Request:
Keep only the lines that hold the string "pixels", filtering out the rest of the entries below.

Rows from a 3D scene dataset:
=======
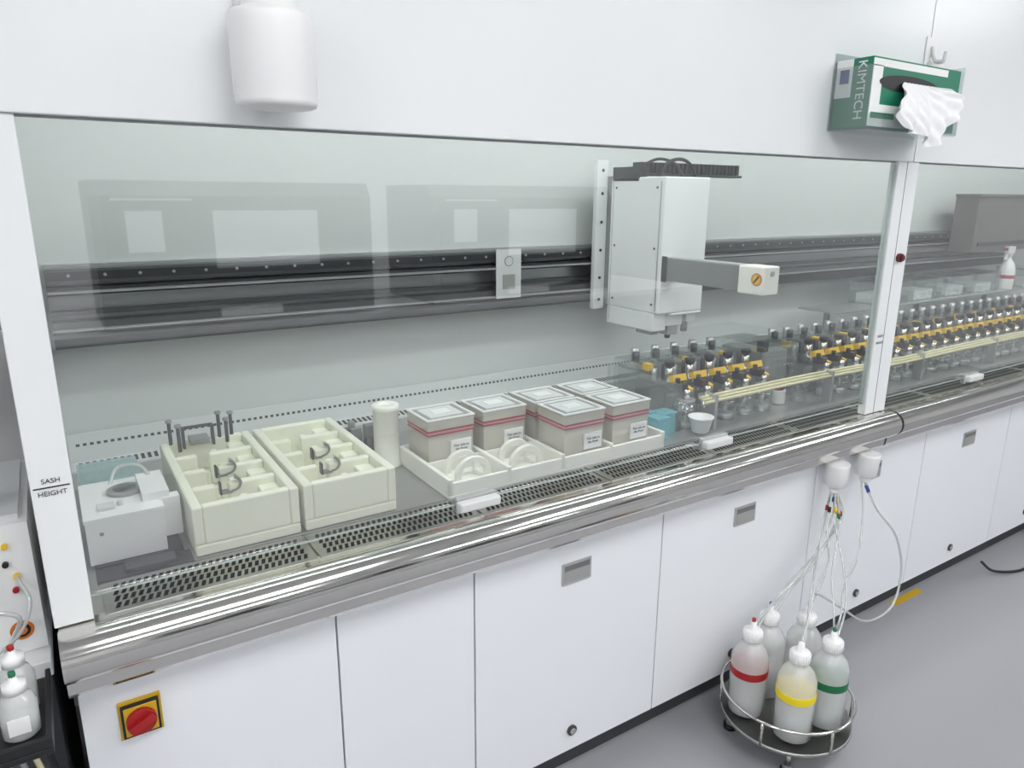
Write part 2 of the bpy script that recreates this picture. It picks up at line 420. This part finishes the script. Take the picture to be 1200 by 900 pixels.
for (x0,x1) in ((0.175,0.388),(0.398,0.611)):
    b,st,t=ivory_tray(x0,x1,0.14,0.59); o=b.done('slide_rack_loading_block',0.004,None,2); IT.append(o)
    h=MB()
    for (i,dxx) in ((1,0.100),(2,0.112)):
        hook(h,x0+dxx,0.14+i*st-0.002,0.982,1.15)
    h.done('rack_hooks',0.0,o)
b=MB()
for (x,y,h) in ((0.200,0.575,0.055),(0.215,0.540,0.05),(0.315,0.575,0.06),(0.330,0.560,0.045),(0.345,0.578,0.055)):
    b.cyl((x,y,0.975),(x,y,0.988+h),0.0045,'dkmet',seg=12); b.cyl((x,y,0.988+h),(x,y,0.995+h),0.008,'greymet',seg=12)
b.box(0.225,0.300,0.572,0.577,1.020,1.028,'dkmet'); b.box(0.225,0.231,0.555,0.577,0.975,1.028,'dkmet'); b.box(0.294,0.300,0.555,0.577,0.975,1.028,'dkmet')
b.box(0.240,0.285,0.540,0.580,0.988,1.002,'greymet')
b.done('rack_pins',0.001,IT[0])
b=MB(); b.lathe((0.707,0.42,0.881),[(0.038,0),(0.038,0.006),(0.034,0.01),(0.034,0.155),(0.036,0.157),(0.036,0.17),(0.033,0.172),(0.018,0.172),(0.016,0.168)],'ivory2')
b.box(0.668,0.70,0.46,0.49,0.89,0.985,'greymet'); b.done('ivory_standpipe',0)
b=MB(); b.box(0.63,0.67,0.50,0.56,0.881,0.96,'dkmet'); b.box(0.635,0.665,0.49,0.50,0.93,0.975,'greymet'); b.cyl((0.65,0.53,0.96),(0.65,0.53,0.985),0.01,'greymet'); b.done('rack_sensor_bracket',0.003)

# ------------------------------------------------------------------ container base tray and containers
b=MB()
BX0,BX1,BY0,BY1=0.738,1.445,0.122,0.412
b.box(BX0,BX1,BY0,BY1,0.881,0.890,'ivory2')
b.box(BX0,BX0+0.012,BY0,BY1,0.89,0.932,'ivory2'); b.box(BX1-0.012,BX1,BY0,BY1,0.89,0.932,'ivory2')
b.box(BX0,BX1,BY0,BY0+0.010,0.89,0.922,'ivory2'); b.box(BX0,BX1,BY1-0.006,BY1,0.89,0.932,'ivory2')
b.box(BX0,BX1,0.268,0.273,0.89,0.925,'ivory2')
for xx in (0.9055,1.0725,1.239): b.box(xx,xx+0.012,BY0,BY1,0.89,0.932,'ivory2')
for cx in (0.832,0.993):
    n=14; ro,ri=0.050,0.034; zc=0.915
    for (ya,yb) in ((0.165,0.178),(0.222,0.235)):
        outer=[(cx-ro,0.89)]+[(cx-ro*math.cos(math.pi*i/n),zc+ro*0.9*math.sin(math.pi*i/n)) for i in range(n+1)]+[(cx+ro,0.89)]
        inner=[(cx-ri,0.89)]+[(cx-ri*math.cos(math.pi*i/n),zc+ri*0.9*math.sin(math.pi*i/n)) for i in range(n+1)]+[(cx+ri,0.89)]
        mi=b.mi('ivory2')
        OA=[b.bm.verts.new((x,ya,z)) for x,z in outer]; OB=[b.bm.verts.new((x,yb,z)) for x,z in outer]
        IA=[b.bm.verts.new((x,ya,z)) for x,z in inner]; IB=[b.bm.verts.new((x,yb,z)) for x,z in inner]
        for i in range(len(outer)-1):
            b.f([OA[i],OA[i+1],IA[i+1],IA[i]],mi); b.f([OB[i],IB[i],IB[i+1],OB[i+1]],mi)
            b.f([OA[i],OB[i],OB[i+1],OA[i+1]],mi,True); b.f([IA[i],IA[i+1],IB[i+1],IB[i]],mi,True)
    b.box(cx-0.05,cx-0.034,0.178,0.222,0.89,0.905,'ivory2'); b.box(cx+0.034,cx+0.05,0.178,0.222,0.89,0.905,'ivory2')
b.done('container_base_tray',0.002,None,2)
def container(x0,y0):
    w,d=0.140,0.128; x1=x0+w; y1=y0+d
    b=MB(); i=0.004
    b.box(x0+i,x1-i,y0+i,y1-i,0.891,0.990,'tub')
    b.box(x0+0.016,x1-0.016,y0+0.016,y1-0.016,0.896,0.978,'tubcore')
    b.box(x0+0.002,x1-0.002,y0+0.002,y1-0.002,0.990,0.994,'dkred')
    b.box(x0+0.003,x1-0.003,y0+0.003,y1-0.003,0.994,1.000,'pinkb')
    b.box(x0+0.002,x1-0.002,y0+0.002,y1-0.002,1.000,1.004,'dkred')
    b.box(x0+0.002,x1-0.002,y0+0.002,y1-0.002,1.0045,1.028,'tub')
    b.box(x0+0.02,x1-0.02,y0+0.02,y1-0.02,1.0045,1.020,'tubcore')
    b.box(x0,x1,y0,y1,1.028,1.031,'tublid')
    e=0.007
    b.box(x0,x1,y0,y0+e,1.031,1.035,'plastic'); b.box(x0,x1,y1-e,y1,1.031,1.035,'plastic')
    b.box(x0,x0+e,y0+e,y1-e,1.031,1.035,'plastic'); b.box(x1-e,x1,y0+e,y1-e,1.031,1.035,'plastic')
    b.box(x0+0.022,x1-0.022,y0+0.022,y1-0.022,1.031,1.0345,'card')
    b.box(x0+0.045,x1-0.045,y0+0.045,y1-0.045,1.0345,1.0360,'plastic')
    o=b.done('slide_staining_container',0.002,None,2)
    c=MB(); c.box(x1-0.072,x1-0.012,y0-0.0005,y0+0.004,0.926,0.970,'paper'); c.done('label',0,o)
    text('label_text','This side to\nthe front',(x1-0.042,y0-0.0012,0.950),0.0098,'txt',o)
    return o
cols=[0.759,0.924,1.090,1.256]
for c in cols: container(c,0.276)
for c in cols[2:]: container(c,0.136)
b=MB()
for (x,y) in ((1.462,0.17),(1.462,0.235),(1.518,0.20)):
    b.box(x,x+0.05,y,y+0.05,0.881,0.945,'aqua'); b.box(x-0.002,x+0.052,y-0.002,y+0.052,0.945,0.953,'aqua')
b.done('aqua_reagent_tub',0.003)
b=MB(); b.lathe((1.632,0.158,0.887),[(0.022,0),(0.026,0.004),(0.036,0.045),(0.040,0.048),(0.040,0.051),(0.034,0.050),(0.028,0.02),(0.001,0.012)],'plastic'); b.done('white_plastic_bowl')

# ------------------------------------------------------------------ left interior instrument
b=MB(); b.box(-0.006,0.132,0.20,0.40,0.887,0.975,'plastic'); b.box(-0.008,0.134,0.198,0.402,0.975,0.983,'plastic')
b.box(0.10,0.150,0.24,0.37,0.972,1.000,'plastic'); b.box(0.130,0.168,0.235,0.262,0.90,0.985,'plastic')
b.cyl((0.075,0.32,0.983),(0.075,0.32,0.990),0.035,'pull'); b.cyl((0.075,0.32,0.990),(0.075,0.32,0.995),0.022,'clear')
b.box(0.02,0.05,0.23,0.26,0.983,0.990,'card'); b.cyl((0.06,0.25,0.983),(0.06,0.25,0.992),0.006,'card')
b.tube([(0.05,0.38,0.98),(0.07,0.40,1.01),(0.11,0.38,1.015),(0.13,0.34,0.99)],0.004,'tube')
b.box(0.0,0.16,0.19,0.41,0.881,0.887,'black'); b.cyl((0.02,0.1985,0.95),(0.02,0.197,0.95),0.004,'greymet')
b.done('slide_scanner_unit',0.005,None,3)
b=MB(); b.box(-0.005,0.12,0.47,0.62,0.881,0.955,'clear'); b.box(-0.006,0.121,0.469,0.621,0.955,0.960,'aqua2'); b.box(0.01,0.10,0.49,0.60,0.882,0.94,'card'); b.done('clear_lidded_box',0.002)
b=MB(); b.box(0.0,0.17,0.13,0.185,0.881,0.884,'black'); b.box(0.05,0.14,0.140,0.178,0.884,0.892,'dkmet'); b.done('drip_guide_plate',0.001)

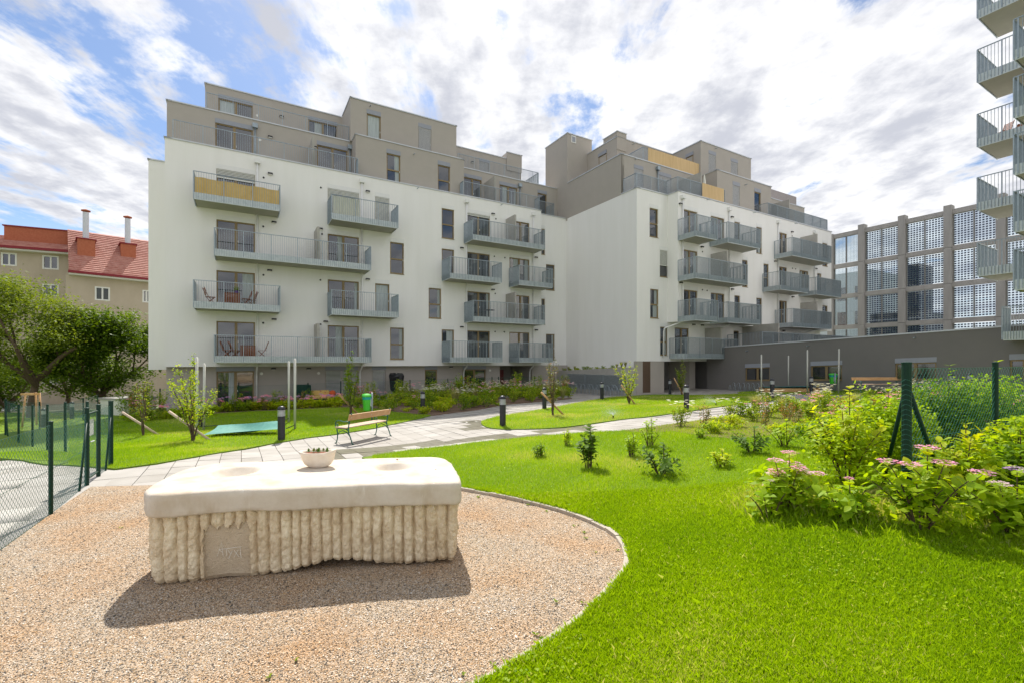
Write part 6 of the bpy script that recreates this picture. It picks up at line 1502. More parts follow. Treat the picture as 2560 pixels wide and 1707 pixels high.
sprinkler(1790, 1015, 'small black lawn sprinkler spraying at the path edge, right one', 'fine water spray behind the right bollard of the lawn island', (1.6, 3.0))
# ================================================================== PLANTS
def rnd_unit(): v = Vector((random.gauss(0, 1), random.gauss(0, 1), random.gauss(0, 1))); return v.normalized()
def limbs(start, dirv, L, r, depth, spread, segs, tips, up=.25, shrink=.74, nb=(2, 3), wig=.14, minr=.006, tiplev=1):
    pts = [Vector(start)]; rad = [r]; d = Vector(dirv).normalized(); n = 5
    for k in range(n):
        d = (d+rnd_unit()*wig+Vector((0, 0, up*.12))).normalized(); pts.append(pts[-1]+d*L/n); rad.append(max(minr, r*(1-.42*(k+1)/n)))
        if depth <= tiplev: tips.append(pts[-1].copy())
    segs.append((pts, rad))
    if depth == 0: return
    for k in range(random.randint(*nb)):
        t = random.choice((3, 4, 5, 5)); dd = (d+rnd_unit()*spread+Vector((0, 0, up))).normalized()
        limbs(pts[t], dd, L*shrink*random.uniform(.8, 1.15), rad[t]*.72, depth-1, spread, segs, tips, up, shrink, nb, wig, minr, tiplev)
def big_tree(px, d, name, lab, trunkh, L, r, crown, nleaf, size, m, bark='bark', lean=(0, 0), depth=4, sig=.45, clip=None, cluster=.9, seed=1, nb=(2, 3)):
    random.seed(seed); x = ray(px)*d; z = g(x, d); e = empty(name, (x, d, z)); tag(e, lab, 'tree'); tips = []; segs = []
    limbs((x, d, z-.1), (lean[0], lean[1], 1), trunkh, r, 0, .1, segs, [], wig=.05); top = segs[0][0][-1]
    for k in range(5):
        a = 2*math.pi*k/5+random.uniform(-.4, .4); limbs(top-Vector((0, 0, .12*k)), (math.cos(a)*.8+lean[0], math.sin(a)*.8, .75), L, r*.62, depth-1, .55, segs, tips, nb=nb)
    cc_ = Vector((x+crown[0][0], d+crown[0][1], z+crown[0][2])); inside_ = lambda v: sum(((v[i]-cc_[i])/crown[1][i])**2 for i in range(3)) < 1.0
    q = MB()
    for p_, rr in segs:
        if p_[0].z < z+trunkh*1.1 and len(p_) > 3 or inside_(p_[-1]): q.tube(p_, rr, 6, cap=False)
    q.build('trunk', M[bark], e, smooth=True)
    T = np.array([tuple(t) for t in tips]); c = np.array(crown[0]); c = np.array((x+c[0], d+c[1], z+c[2])); rr = np.array(crown[1])
    # leaf clumps sit round branch tips and through the crown's outer volume
    extra = RNG.normal(0, 1, (int(len(T)*.9), 3)); extra /= np.linalg.norm(extra, axis=1)[:, None]; extra = c+extra*rr*(RNG.uniform(.45, 1.0, len(extra))[:, None])
    T = np.concatenate([T, extra]); inside = (((T-c)/rr)**2).sum(1) < 1.15; T = T[inside]
    nn = np.array([NZ.noise((t[0]*.7, t[1]*.7, t[2]*.7+seed)) for t in T]); T = T[nn > -.16*cluster]
    idx = RNG.integers(0, len(T), nleaf); P = T[idx]+RNG.normal(0, 1, (nleaf, 3))*np.array((sig, sig, sig*.55))
    V, F_ = leaves_at(P, size, up=.5); cl = (np.sin(idx*12.9898)*43758.5) % 1; np_mesh('crown', V, F_, 4, M[m], parent=e, attr=np.clip(cl*.5+RNG.random(nleaf)*.45, 0, 1))
    return e
big_tree(78, 29, 'tree', 'large airy old tree with bare lower limbs at the left edge of the picture', 2.6, 3.0, .26, ((-.9, 0, 5.5), (3.5, 3.0, 3.7)), 26000, .16, 'leafold', sig=.42, seed=3, cluster=1.0)
big_tree(262, 33, 'tree', 'dense dark green tree next to the corner of the white block', 1.5, 2.3, .22, ((.1, 0, 4.1), (3.3, 2.8, 3.5)), 30000, .19, 'leaftree', sig=.36, seed=5, cluster=.25)
big_tree(168, 36, 'tree', 'darker smaller tree between the two big crowns on the left', 1.5, 2.2, .2, ((.3, 0, 3.9), (2.9, 2.4, 3.2)), 16000, .19, 'leaftree', sig=.38, seed=8, cluster=.25)
big_tree(20, 37, 'tree', 'bushy tree low at the far left in front of the old house', 1.0, 1.8, .18, ((-.8, 0, 2.3), (2.4, 2.4, 2.2)), 12000, .2, 'leaftree', sig=.4, seed=11, cluster=.5)
random.seed(21)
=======
Task output:
Write part 2 of the bpy script that recreates this picture. It picks up at line 420. This part finishes the script. Take the picture to be 1200 by 900 pixels.
Write part 6 of the bpy script that recreates this picture. It picks up at line 1502. More parts follow. Treat the picture as 2560 pixels wide and 1707 pixels high.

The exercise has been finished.